→ **Goal of the exercise**
Repeat the full listing, word for word.

→ **Data extract**
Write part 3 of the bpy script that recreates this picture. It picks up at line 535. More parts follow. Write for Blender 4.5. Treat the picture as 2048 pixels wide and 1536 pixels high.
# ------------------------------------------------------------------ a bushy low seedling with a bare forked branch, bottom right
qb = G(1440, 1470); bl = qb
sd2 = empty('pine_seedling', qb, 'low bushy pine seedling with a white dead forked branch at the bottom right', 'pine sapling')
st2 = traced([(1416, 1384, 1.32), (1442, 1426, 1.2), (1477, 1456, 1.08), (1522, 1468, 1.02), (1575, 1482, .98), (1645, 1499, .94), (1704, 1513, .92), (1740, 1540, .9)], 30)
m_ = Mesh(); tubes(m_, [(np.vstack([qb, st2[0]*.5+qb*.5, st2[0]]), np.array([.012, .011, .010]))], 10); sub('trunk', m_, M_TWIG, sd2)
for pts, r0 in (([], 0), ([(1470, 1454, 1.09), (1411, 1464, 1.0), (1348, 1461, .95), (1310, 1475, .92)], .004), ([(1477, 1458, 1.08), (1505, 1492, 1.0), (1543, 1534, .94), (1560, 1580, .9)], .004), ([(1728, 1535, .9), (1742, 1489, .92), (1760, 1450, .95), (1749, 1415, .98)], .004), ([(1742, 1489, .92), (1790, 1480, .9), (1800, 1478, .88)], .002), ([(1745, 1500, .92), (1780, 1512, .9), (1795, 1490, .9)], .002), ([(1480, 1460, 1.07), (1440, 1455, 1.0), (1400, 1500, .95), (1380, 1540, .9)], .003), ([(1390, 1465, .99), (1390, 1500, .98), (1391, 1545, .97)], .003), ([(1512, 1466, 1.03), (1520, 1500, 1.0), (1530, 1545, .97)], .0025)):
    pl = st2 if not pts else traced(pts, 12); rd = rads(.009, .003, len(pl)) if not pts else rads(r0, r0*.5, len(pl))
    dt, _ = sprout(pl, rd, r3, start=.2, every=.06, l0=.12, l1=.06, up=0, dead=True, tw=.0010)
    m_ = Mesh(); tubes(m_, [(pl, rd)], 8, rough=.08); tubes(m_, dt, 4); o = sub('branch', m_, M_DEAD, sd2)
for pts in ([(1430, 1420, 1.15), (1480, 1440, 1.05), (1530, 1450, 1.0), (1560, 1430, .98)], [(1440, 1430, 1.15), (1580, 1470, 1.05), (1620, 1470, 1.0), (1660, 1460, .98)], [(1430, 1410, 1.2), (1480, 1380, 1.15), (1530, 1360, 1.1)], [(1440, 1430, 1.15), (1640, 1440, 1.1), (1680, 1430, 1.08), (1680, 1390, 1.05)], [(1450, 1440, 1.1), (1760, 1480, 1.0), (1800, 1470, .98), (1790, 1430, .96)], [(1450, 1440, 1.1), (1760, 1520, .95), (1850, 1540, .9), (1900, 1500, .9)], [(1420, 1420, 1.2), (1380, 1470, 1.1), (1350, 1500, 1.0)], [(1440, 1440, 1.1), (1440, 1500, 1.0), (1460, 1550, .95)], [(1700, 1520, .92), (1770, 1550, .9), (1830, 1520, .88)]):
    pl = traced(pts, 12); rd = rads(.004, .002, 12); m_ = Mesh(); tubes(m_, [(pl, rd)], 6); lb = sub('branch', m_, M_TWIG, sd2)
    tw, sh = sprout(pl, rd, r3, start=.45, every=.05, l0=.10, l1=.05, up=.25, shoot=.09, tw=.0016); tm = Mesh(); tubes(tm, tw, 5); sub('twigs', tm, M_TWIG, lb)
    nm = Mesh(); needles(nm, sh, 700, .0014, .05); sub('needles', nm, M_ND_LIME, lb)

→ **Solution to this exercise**
Write part 3 of the bpy script that recreates this picture. It picks up at line 535. More parts follow. Write for Blender 4.5. Treat the picture as 2048 pixels wide and 1536 pixels high.
# ------------------------------------------------------------------ a bushy low seedling with a bare forked branch, bottom right
qb = G(1440, 1470); bl = qb
sd2 = empty('pine_seedling', qb, 'low bushy pine seedling with a white dead forked branch at the bottom right', 'pine sapling')
st2 = traced([(1416, 1384, 1.32), (1442, 1426, 1.2), (1477, 1456, 1.08), (1522, 1468, 1.02), (1575, 1482, .98), (1645, 1499, .94), (1704, 1513, .92), (1740, 1540, .9)], 30)
m_ = Mesh(); tubes(m_, [(np.vstack([qb, st2[0]*.5+qb*.5, st2[0]]), np.array([.012, .011, .010]))], 10); sub('trunk', m_, M_TWIG, sd2)
for pts, r0 in (([], 0), ([(1470, 1454, 1.09), (1411, 1464, 1.0), (1348, 1461, .95), (1310, 1475, .92)], .004), ([(1477, 1458, 1.08), (1505, 1492, 1.0), (1543, 1534, .94), (1560, 1580, .9)], .004), ([(1728, 1535, .9), (1742, 1489, .92), (1760, 1450, .95), (1749, 1415, .98)], .004), ([(1742, 1489, .92), (1790, 1480, .9), (1800, 1478, .88)], .002), ([(1745, 1500, .92), (1780, 1512, .9), (1795, 1490, .9)], .002), ([(1480, 1460, 1.07), (1440, 1455, 1.0), (1400, 1500, .95), (1380, 1540, .9)], .003), ([(1390, 1465, .99), (1390, 1500, .98), (1391, 1545, .97)], .003), ([(1512, 1466, 1.03), (1520, 1500, 1.0), (1530, 1545, .97)], .0025)):
    pl = st2 if not pts else traced(pts, 12); rd = rads(.009, .003, len(pl)) if not pts else rads(r0, r0*.5, len(pl))
    dt, _ = sprout(pl, rd, r3, start=.2, every=.06, l0=.12, l1=.06, up=0, dead=True, tw=.0010)
    m_ = Mesh(); tubes(m_, [(pl, rd)], 8, rough=.08); tubes(m_, dt, 4); o = sub('branch', m_, M_DEAD, sd2)
for pts in ([(1430, 1420, 1.15), (1480, 1440, 1.05), (1530, 1450, 1.0), (1560, 1430, .98)], [(1440, 1430, 1.15), (1580, 1470, 1.05), (1620, 1470, 1.0), (1660, 1460, .98)], [(1430, 1410, 1.2), (1480, 1380, 1.15), (1530, 1360, 1.1)], [(1440, 1430, 1.15), (1640, 1440, 1.1), (1680, 1430, 1.08), (1680, 1390, 1.05)], [(1450, 1440, 1.1), (1760, 1480, 1.0), (1800, 1470, .98), (1790, 1430, .96)], [(1450, 1440, 1.1), (1760, 1520, .95), (1850, 1540, .9), (1900, 1500, .9)], [(1420, 1420, 1.2), (1380, 1470, 1.1), (1350, 1500, 1.0)], [(1440, 1440, 1.1), (1440, 1500, 1.0), (1460, 1550, .95)], [(1700, 1520, .92), (1770, 1550, .9), (1830, 1520, .88)]):
    pl = traced(pts, 12); rd = rads(.004, .002, 12); m_ = Mesh(); tubes(m_, [(pl, rd)], 6); lb = sub('branch', m_, M_TWIG, sd2)
    tw, sh = sprout(pl, rd, r3, start=.45, every=.05, l0=.10, l1=.05, up=.25, shoot=.09, tw=.0016); tm = Mesh(); tubes(tm, tw, 5); sub('twigs', tm, M_TWIG, lb)
    nm = Mesh(); needles(nm, sh, 700, .0014, .05); sub('needles', nm, M_ND_LIME, lb)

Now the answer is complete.